Faces of Sustainability: Nathan Peifer
Nathan Peifer is a competent and capable person; that’s why it was extremely disconcerting when, one year ago, he realized, in the most basic way, he did not know how to feed himself. Thus began Nathan’s study of gardening, a journey of self-directed learning he describes as “chasing ignorance.” This summer his chase landed him in the Wake Forest Campus Garden, where he works for the Office of Sustainability as the Campus Garden intern. If you have been to the garden lately, you will find it difficult to believe that just one year ago Nathan’s entire gardening experience amounted to trying (unsuccessfully) to grow grass out of a Styrofoam cup for a grade school craft project.
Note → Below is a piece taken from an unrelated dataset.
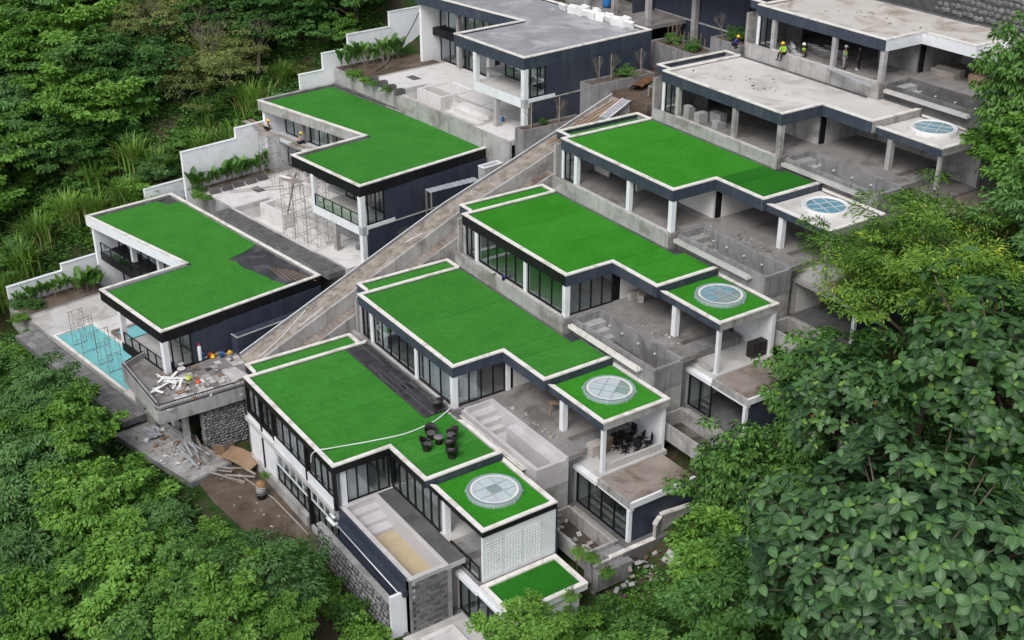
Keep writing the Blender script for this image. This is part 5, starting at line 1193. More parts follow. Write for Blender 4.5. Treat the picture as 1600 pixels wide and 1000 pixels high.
def big_tree(name, label, center, r, nwh, leaf, mat, seed, lobed=False, nobj=300, ground=None):
    rng = np.random.default_rng(seed); cx, cy, cz = center; g = ground_z(cx, cy)-0.4
    t = thing(name, label, 'tree', (cx, cy, g)); BV, BT, BUV = big_leaf_arrays(lobed)
    C_ = clump_points(rng, nwh, r[0], r[1], r[2], 0.16, -0.45)
    camd = np.array([76.1-cx, -28.3-cy, 45.1-cz]); camd /= np.linalg.norm(camd)
    pos, dirs, ups, sz, tn, vis = [], [], [], [], [], []
    for c in C_:
        out = c/np.array(r); out /= np.linalg.norm(out); ax = unit(out*0.75 + np.array([0, 0, 0.75]) + rng.normal(size=3)*0.2); a0 = rng.uniform(0, 6.28)
        e1 = unit(np.cross(ax, np.array([0.3, 0.8, 0.1]))); e2 = np.cross(ax, e1); nlv = rng.integers(6, 10); ct = rng.uniform(0.02, 0.62)
        for j in range(nlv):
            a_ = a0 + j*2.4; tier = j/nlv; lift = 0.75-0.95*tier if tier < .9 else .2
            d = unit(e1*cos(a_) + e2*sin(a_) + ax*lift + rng.normal(size=3)*0.15); d[2] -= 0.12
            young = tier < 0.2
            pos.append(c + ax*0.06*leaf + d*0.12*leaf); dirs.append(d); ups.append(ax + rng.normal(size=3)*0.18); sz.append(leaf*rng.uniform(0.75, 1.2)*(0.6 if young else 1.0))
            tn.append(min(1.0, ct + rng.uniform(-.1, .2) + (0.75 if young and rng.random() < 0.6 else 0))); vis.append(float((c/np.array(r)) @ camd) + rng.uniform(-.1, .1))
    pos, dirs, ups, sz, tn = map(np.array, (pos, dirs, ups, sz, tn)); M = rot_from(dirs, ups); order = np.argsort(-np.array(vis)); near, rest = order[:nobj], order[nobj:]
    from mathutils import Quaternion
    base = []
    for q in range(6):
        s_ = 1 + 0.0*q; Vq = BV.copy(); Vq[:, 2] += 0.05*np.sin(BV[:, 0]*6+q)*(0.5+BV[:, 1]*2); Vq[:, 2] -= 0.06*(q-2)*BV[:, 0]**2
        base.append(np_mesh('leaf', Vq, BT, mat, np.full(len(BV), [0.10, 0.22, 0.34, 0.46, 0.6, 0.98][q]), True, BUV))
    dead = np_mesh('leaf', BV*np.array([1, 0.8, 1.6]), BT, 'leaf_dead', np.full(len(BV), 0.5), True, BUV)
    for i in near:
        q = 5 if tn[i] > 0.85 else min(4, int(tn[i]*6.5)); o = inst('leaf', dead if rng.random() < 0.007 else base[q], t, None, None, float(sz[i]))
        mt = Matrix(M[i].tolist()).to_4x4(); o.rotation_euler = mt.to_euler(); o.location = (pos[i][0], pos[i][1], pos[i][2]+cz-g)
    if len(rest):
        Vr = np.einsum('nij,kj->nki', M[rest], BV)*sz[rest][:, None, None] + pos[rest][:, None, :] + np.array([0, 0, cz-g]); k = len(BV)
        Tr = (BT[None] + (np.arange(len(rest))*k)[:, None, None]).reshape(-1, 3)
        o = inst('foliage', np_mesh('foliage', Vr.reshape(-1, 3), Tr, mat, np.repeat(tn[rest], k), True, np.tile(BUV, (len(rest), 1))), t); o['kind'] = 'stuff'
    m = MB(); rr = random.Random(seed); m.tube([(0, 0, 0), (0.3, 0.2, (cz-g)*0.55), (0, 0, cz-g-r[2]*0.3)], [0.42, 0.33, 0.22], 9)
    for c in C_[::5]:
        c = Vector(c.tolist()) + Vector((0, 0, cz-g)); s = Vector((rr.uniform(-.2, .2), rr.uniform(-.2, .2), cz-g-r[2]*rr.uniform(0.1, 0.8))); kx = s.lerp(c, 0.55) + Vector((0, 0, rr.uniform(-.3, .5))); m.tube([s, kx, c], [0.13, 0.075, 0.03], 5)
    m.build('trunk', 'bark', t, True); return t
big_tree('teak_tree', 'large foreground tree with big veined grey-green leaves at the lower right', (47.7, 12.8, 8.4), (6.9, 6.6, 6.2), 860, 0.66, 'leaf_big', 31)
big_tree('teak_tree', 'darker big-leaved tree with lime new shoots at the right edge', (42.0, 25.0, 12.6), (5.4, 5.2, 4.8), 300, 0.66, 'leaf_big_dark', 32)
big_tree('breadfruit_tree', 'dark glossy tree with lobed leaves between the villa terraces and right edge', (36.6, 20.6, 9.2), (3.7, 3.5, 3.3), 260, 0.66, 'leaf_big_dark', 33, True, 200)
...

Over this past week alone, the garden produced 74.09 lbs of produce and the harvest has just begun; the fruits of Nathan’s labor will be ripe for picking all the way into the fall.
One of the secrets of Nathan’s success is extensive research. In order to best manage the campus garden, Nathan does a good bit of reading and seeks advice from his gardening mentors. He takes inspiration from other gardens as well. Through these visits he has he has learned that every community and campus garden has its own unique strengths and challenges, so “you should never try to become someone else’s garden.”
Nathan identifies a strong partnership with Facilities and Campus Services as one of our campus garden’s unique strengths. This summer Nathan worked out an arrangement with Megan Anderson, the campus recycling manager, to divert extra cardboard to the garden. Nathan uses the cardboard to keep weeds down between rows of plants and the cardboard improves the quality of the soil as it degrades.
To Nathan, who is entering his third year in the Wake Forest Divinity School this fall, gardening is an art not a science (although, he points out, there is plenty of science happening in our garden). He likes to garden because there are no right or wrong answers and you have to think creatively to solve problems that arise. After two rigorous academic years in the Divinity school, the hands-on, outdoor work of the garden is a welcome change and he finds his work in the garden and his education to be “mutually informative.”
One of Nathan’s favorite aspects of his internship is working with different groups who volunteer their service in the garden. So far this summer has hosted The Benjamin Franklin Scholars, the LENS program, StudentLife, and 4Good volunteers. Nathan sees the garden as an opportunity for service learning and hopes faculty will take advantage of the garden as an unconventional classroom with the potential to “bring cultural assumptions [about farming and growing food] into high relief.”
This summer in the garden has helped Nathan shape his plans for the future. He is seriously considering bivocational ministry, which combines traditional pastoral duties with other work, such as managing a community garden. To anyone who now stands where he stood one year ago, in a place of ignorance about the source of their food, he offers this advice: “Find someone who knows what they are doing, befriend them, and rely on them as a resource. And remember, there is no one right way to do anything. You just have to try.”